April 1 – Removal of the Spare Room Subsidy (known to everyone but the DWP as the bedroom tax)

Working-age tenants in the social sector will receive housing benefit for the number of bedrooms their household needs, bringing the rules in line with the private sector. Housing benefit will no longer pay for spare bedrooms.

April 1 – Crisis loans and community grants replaced by local provision

The full funding for this will be given to local authorities or devolved governments, who are best placed to ensure this money goes to those who need it the most.

April 8 – Personal Independence Payment introduced

New claims for PIP will start with the Bootle benefit centre. Bootle will handle the claims from areas including Merseyside, North West England, Cumbria, Cheshire and North-East England. PIP replaces Disability Living Allowance for working-age claimants.

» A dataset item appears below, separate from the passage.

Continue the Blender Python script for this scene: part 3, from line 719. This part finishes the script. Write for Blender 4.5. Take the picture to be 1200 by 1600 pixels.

April 8 – Benefit uprating

The State Pension will increase by 2.5% because of the triple lock. Working-age benefits and tax credits will be uprated by 1 per cent. Disability benefits will continue to be uprated inline with inflation.

April 15 – Benefit cap

Households on out-of-work benefits will no longer receive more than the average weekly wage after tax and National Insurance. To begin with, this rolls out in four London boroughs, and then nationally in the summer. Those on Disability Living Allowance and Working Tax Credits will be exempted.

End of April – Universal Credit rolls out in pathfinder areas

Some new claimants will receive Universal Credit, which is replacing the six main out-of-work benefits to simplify the benefits system and make work pay.